IX. Pur risultando il ricorrente Q.B. ammesso in via provvisoria al patrocinio a spese dello Stato in forza di Delibera del Consiglio dell’Ordine degli Avvocati di Napoli, e non essendo in questa sede possibile la revoca, trattandosi di decisione che compete al giudice di merito, deve qui darsi unicamente atto della sussistenza delle condizioni – ai sensi della L. 24 dicembre 2012, n. 228, art. 1, comma 17, che ha aggiunto del Testo Unico di cui al D.P.R. 30 maggio 2002, n. 115, art. 13, comma 1 quater – per l’obbligo di versamento dell’ulteriore importo a titolo di contributo unificato pari a quello dovuto per l’impugnazione integralmente rigettata, ancorchè l’effettiva debenza sia condizionata alla sussistenza dell’obbligo di versare il contributo unificato iniziale, anche quando il mancato versamento sia legato ad una causa successibile di venir meno, come nel caso di revoca dell’iniziale ammissione al patrocinio a spese dello Stato (cfr. Cass. Sez.
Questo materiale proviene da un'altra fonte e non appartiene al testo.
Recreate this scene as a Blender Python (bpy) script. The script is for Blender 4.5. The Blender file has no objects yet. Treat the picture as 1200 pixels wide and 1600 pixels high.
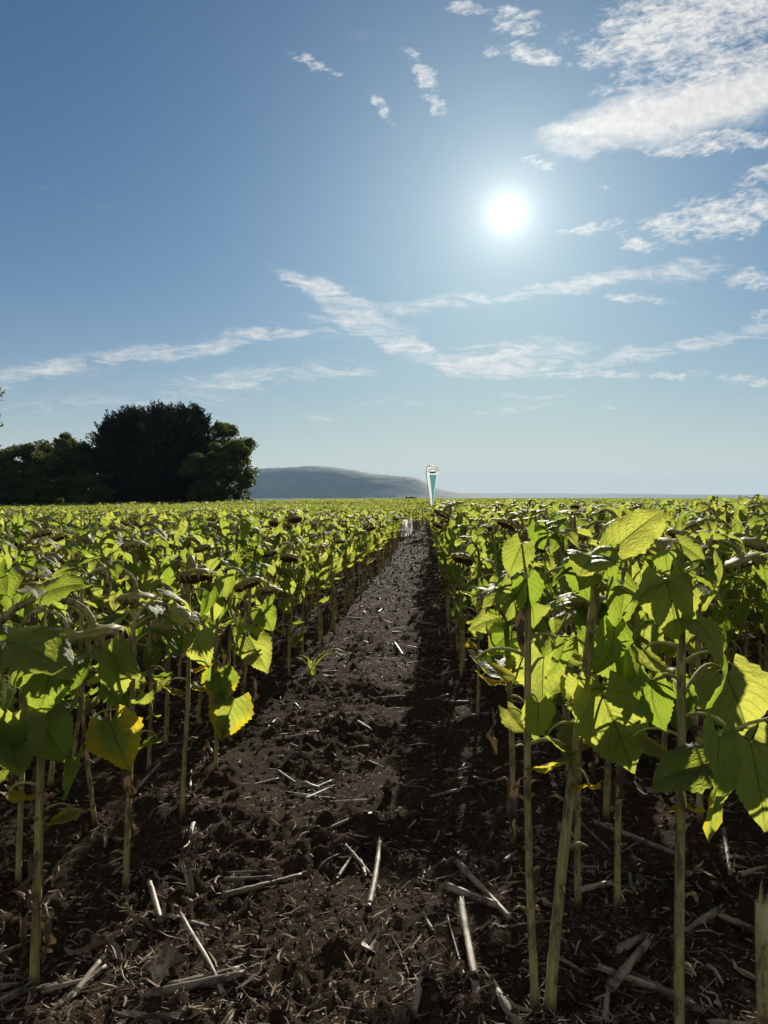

U. n. 4315/2020).

P.Q.M.

La Corte dichiara il ricorso inammissibile e condanna il ricorrente a rimborsare alla controricorrente le spese sostenute nel giudizio di cassazione, che liquida in complessivi Euro 900,00, di cui Euro 200,00 per esborsi, oltre a spese generali e ad accessori di legge; condanna Q.B., ai sensi dell’art. 96 c.p.c., u.c., al pagamento in favore di UnipolSai Assicurazioni S.p.A. della ulteriore somma di Euro 1.000,00;

Ai sensi del D.P.R. n. 115 del 2002, art. 13, comma 1 quater, inserito dalla L. n. 228 del 2012, art. 1, comma 17, dichiara che sussistono i presupposti processuali per il versamento, da parte del ricorrente, dell’ulteriore importo a titolo di contributo unificato pari a quello per il ricorso, a norma dello stesso art. 13, comma 1 bis, se dovuto.

Così deciso in Roma, nella Camera di consiglio della Sezione Seconda Civile della Corte Suprema di Cassazione, il 8 luglio 2020.